--- Data shown ---
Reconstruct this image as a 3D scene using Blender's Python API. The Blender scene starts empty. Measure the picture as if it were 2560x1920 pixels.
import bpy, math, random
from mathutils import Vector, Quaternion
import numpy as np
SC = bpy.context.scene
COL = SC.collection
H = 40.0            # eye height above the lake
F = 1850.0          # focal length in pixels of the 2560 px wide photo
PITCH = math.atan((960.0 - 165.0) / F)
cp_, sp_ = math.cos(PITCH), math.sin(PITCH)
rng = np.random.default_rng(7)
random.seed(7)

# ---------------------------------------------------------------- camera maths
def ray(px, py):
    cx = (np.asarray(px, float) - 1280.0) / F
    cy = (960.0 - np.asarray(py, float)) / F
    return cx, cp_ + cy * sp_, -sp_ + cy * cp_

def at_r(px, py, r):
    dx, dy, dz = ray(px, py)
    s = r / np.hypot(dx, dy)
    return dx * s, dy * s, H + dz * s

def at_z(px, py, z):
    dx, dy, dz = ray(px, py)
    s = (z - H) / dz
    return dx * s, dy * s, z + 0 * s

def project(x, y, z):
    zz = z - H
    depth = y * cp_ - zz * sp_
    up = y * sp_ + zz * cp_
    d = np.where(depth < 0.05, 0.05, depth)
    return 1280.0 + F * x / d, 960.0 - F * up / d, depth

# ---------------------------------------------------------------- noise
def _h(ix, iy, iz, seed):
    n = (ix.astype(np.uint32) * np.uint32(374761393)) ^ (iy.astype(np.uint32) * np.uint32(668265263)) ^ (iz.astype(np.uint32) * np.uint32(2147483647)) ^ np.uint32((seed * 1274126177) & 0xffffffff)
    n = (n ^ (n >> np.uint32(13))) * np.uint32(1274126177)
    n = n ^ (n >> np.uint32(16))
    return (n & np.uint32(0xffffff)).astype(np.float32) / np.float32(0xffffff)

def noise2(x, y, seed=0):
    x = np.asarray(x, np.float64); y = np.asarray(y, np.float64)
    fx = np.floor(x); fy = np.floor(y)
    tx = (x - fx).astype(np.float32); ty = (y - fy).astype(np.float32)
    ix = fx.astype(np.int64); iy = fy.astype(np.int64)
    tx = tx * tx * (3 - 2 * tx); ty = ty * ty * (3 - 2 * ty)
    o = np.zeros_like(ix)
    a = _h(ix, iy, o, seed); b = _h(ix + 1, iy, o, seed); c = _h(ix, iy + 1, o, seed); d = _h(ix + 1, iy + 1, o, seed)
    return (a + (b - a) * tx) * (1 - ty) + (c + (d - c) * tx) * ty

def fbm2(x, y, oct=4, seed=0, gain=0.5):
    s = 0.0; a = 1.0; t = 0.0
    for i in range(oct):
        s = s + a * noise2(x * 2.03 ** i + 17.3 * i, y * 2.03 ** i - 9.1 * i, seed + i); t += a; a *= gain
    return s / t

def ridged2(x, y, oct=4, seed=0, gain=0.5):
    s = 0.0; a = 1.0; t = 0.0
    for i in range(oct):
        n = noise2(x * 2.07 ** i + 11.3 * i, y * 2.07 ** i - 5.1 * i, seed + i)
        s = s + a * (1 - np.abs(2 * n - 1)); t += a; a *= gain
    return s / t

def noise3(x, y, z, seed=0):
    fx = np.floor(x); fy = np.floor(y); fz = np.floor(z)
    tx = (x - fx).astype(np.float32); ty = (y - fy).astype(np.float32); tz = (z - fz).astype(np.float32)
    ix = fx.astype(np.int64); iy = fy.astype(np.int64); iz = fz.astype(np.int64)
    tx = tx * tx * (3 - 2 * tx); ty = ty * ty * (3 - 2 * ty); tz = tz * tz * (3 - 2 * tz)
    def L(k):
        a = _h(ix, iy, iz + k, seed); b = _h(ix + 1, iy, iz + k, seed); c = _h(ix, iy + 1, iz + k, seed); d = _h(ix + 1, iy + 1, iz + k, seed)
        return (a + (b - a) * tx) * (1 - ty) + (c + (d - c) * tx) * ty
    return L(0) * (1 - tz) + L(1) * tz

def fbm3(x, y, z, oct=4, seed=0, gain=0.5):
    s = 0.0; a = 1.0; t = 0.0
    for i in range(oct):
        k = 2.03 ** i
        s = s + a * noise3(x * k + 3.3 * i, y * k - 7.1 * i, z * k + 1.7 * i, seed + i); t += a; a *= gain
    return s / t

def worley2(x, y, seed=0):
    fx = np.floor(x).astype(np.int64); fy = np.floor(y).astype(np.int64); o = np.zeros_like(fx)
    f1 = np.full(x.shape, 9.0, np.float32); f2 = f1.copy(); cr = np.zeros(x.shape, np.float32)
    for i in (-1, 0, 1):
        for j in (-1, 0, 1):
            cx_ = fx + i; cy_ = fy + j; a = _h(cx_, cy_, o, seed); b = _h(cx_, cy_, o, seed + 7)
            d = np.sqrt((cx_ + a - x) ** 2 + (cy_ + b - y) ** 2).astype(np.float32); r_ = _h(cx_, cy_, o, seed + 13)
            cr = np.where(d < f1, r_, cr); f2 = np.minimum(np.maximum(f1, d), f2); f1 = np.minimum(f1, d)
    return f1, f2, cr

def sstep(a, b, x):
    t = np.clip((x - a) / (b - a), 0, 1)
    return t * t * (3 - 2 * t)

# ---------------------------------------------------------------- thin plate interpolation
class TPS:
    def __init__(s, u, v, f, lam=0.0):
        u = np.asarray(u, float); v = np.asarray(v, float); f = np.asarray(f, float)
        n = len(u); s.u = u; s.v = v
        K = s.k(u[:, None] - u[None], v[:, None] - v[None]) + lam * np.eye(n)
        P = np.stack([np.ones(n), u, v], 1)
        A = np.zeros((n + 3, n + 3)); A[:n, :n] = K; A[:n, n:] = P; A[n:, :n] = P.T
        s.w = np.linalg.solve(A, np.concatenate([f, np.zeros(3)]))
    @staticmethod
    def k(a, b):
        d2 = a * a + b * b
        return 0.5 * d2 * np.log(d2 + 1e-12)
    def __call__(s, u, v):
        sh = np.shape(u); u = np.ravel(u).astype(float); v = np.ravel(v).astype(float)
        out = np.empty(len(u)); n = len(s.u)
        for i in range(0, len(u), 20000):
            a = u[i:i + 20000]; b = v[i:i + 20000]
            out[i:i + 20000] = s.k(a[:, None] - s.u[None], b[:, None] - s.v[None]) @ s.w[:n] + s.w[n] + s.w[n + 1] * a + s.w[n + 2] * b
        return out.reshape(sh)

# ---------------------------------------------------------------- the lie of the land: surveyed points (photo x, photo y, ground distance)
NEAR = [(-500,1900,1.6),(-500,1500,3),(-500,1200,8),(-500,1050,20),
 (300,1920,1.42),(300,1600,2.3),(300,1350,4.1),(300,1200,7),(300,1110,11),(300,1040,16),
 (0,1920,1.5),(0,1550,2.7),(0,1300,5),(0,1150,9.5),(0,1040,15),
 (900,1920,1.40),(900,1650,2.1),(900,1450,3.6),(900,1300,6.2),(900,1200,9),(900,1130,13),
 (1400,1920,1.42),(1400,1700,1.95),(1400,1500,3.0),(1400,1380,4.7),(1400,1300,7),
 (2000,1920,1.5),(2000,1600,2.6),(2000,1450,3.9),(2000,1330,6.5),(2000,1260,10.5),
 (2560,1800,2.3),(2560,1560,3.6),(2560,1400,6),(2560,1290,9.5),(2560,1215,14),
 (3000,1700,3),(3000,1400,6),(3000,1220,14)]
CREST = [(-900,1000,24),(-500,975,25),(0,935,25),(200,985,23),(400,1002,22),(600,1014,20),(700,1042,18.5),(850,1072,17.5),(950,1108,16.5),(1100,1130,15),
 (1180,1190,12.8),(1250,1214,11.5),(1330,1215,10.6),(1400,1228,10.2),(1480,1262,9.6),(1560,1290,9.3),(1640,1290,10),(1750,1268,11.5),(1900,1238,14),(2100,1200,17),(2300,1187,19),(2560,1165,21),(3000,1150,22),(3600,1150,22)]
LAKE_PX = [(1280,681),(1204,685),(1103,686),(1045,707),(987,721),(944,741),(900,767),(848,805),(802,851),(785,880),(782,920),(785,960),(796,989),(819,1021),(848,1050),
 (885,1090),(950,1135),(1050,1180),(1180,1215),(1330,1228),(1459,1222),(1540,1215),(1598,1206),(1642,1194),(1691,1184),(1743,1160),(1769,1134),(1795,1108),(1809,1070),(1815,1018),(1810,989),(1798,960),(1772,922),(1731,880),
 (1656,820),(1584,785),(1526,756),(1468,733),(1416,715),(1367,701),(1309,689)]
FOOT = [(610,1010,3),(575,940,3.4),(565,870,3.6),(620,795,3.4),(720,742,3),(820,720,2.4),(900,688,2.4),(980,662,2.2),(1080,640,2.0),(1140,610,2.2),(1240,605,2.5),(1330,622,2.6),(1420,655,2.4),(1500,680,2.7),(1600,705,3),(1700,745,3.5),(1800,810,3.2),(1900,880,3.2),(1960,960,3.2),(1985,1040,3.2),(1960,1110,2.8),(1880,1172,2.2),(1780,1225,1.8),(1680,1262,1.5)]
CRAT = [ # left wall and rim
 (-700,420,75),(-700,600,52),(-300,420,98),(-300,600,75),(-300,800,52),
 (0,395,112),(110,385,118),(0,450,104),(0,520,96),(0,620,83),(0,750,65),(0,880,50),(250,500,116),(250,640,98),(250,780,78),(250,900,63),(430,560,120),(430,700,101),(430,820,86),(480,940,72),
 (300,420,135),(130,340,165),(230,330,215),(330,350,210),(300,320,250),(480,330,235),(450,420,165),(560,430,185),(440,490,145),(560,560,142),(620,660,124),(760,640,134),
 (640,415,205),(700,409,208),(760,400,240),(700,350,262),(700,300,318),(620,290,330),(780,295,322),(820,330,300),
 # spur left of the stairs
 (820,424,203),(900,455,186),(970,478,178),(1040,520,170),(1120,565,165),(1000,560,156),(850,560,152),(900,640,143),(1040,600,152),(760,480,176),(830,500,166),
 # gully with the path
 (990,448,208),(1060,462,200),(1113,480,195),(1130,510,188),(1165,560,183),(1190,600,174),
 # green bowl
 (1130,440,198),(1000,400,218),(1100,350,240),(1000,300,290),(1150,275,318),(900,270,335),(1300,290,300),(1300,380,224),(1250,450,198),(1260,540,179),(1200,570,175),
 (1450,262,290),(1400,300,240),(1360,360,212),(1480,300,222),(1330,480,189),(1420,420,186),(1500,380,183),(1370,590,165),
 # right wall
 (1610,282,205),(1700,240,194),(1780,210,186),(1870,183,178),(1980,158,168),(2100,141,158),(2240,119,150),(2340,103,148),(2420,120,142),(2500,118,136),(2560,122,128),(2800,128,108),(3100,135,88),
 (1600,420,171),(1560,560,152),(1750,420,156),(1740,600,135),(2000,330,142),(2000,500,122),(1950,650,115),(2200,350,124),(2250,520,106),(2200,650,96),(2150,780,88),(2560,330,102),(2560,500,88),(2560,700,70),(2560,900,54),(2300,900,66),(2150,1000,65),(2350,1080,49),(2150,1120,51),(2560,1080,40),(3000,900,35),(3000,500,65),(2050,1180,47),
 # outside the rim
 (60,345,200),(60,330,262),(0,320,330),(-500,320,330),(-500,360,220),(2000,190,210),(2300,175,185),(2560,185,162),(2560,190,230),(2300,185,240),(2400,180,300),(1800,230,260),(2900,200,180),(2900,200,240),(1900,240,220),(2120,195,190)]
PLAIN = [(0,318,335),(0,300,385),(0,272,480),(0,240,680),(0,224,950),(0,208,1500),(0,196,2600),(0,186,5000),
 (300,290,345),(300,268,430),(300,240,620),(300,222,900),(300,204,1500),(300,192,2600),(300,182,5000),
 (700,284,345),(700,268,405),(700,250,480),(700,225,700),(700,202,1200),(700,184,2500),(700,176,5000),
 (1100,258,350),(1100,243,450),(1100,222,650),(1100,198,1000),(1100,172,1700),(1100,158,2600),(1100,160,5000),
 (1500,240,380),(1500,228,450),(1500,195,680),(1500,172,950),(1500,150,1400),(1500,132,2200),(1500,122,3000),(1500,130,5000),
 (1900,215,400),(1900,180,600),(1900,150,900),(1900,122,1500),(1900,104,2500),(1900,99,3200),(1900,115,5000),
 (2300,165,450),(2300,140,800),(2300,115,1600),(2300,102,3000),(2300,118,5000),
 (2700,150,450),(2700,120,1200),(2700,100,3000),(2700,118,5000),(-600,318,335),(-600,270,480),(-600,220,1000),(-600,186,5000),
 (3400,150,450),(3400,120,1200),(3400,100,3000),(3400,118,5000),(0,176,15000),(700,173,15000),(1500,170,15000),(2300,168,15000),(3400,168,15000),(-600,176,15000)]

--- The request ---
Write out a verbatim copy of the data, beginning with its first line and ending with the line that contains "return 1280.0 +".

--- Output ---
Reconstruct this image as a 3D scene using Blender's Python API. The Blender scene starts empty. Measure the picture as if it were 2560x1920 pixels.
import bpy, math, random
from mathutils import Vector, Quaternion
import numpy as np
SC = bpy.context.scene
COL = SC.collection
H = 40.0            # eye height above the lake
F = 1850.0          # focal length in pixels of the 2560 px wide photo
PITCH = math.atan((960.0 - 165.0) / F)
cp_, sp_ = math.cos(PITCH), math.sin(PITCH)
rng = np.random.default_rng(7)
random.seed(7)

# ---------------------------------------------------------------- camera maths
def ray(px, py):
    cx = (np.asarray(px, float) - 1280.0) / F
    cy = (960.0 - np.asarray(py, float)) / F
    return cx, cp_ + cy * sp_, -sp_ + cy * cp_

def at_r(px, py, r):
    dx, dy, dz = ray(px, py)
    s = r / np.hypot(dx, dy)
    return dx * s, dy * s, H + dz * s

def at_z(px, py, z):
    dx, dy, dz = ray(px, py)
    s = (z - H) / dz
    return dx * s, dy * s, z + 0 * s

def project(x, y, z):
    zz = z - H
    depth = y * cp_ - zz * sp_
    up = y * sp_ + zz * cp_
    d = np.where(depth < 0.05, 0.05, depth)
    return 1280.0 + F * x / d, 960.0 - F * up / d, depth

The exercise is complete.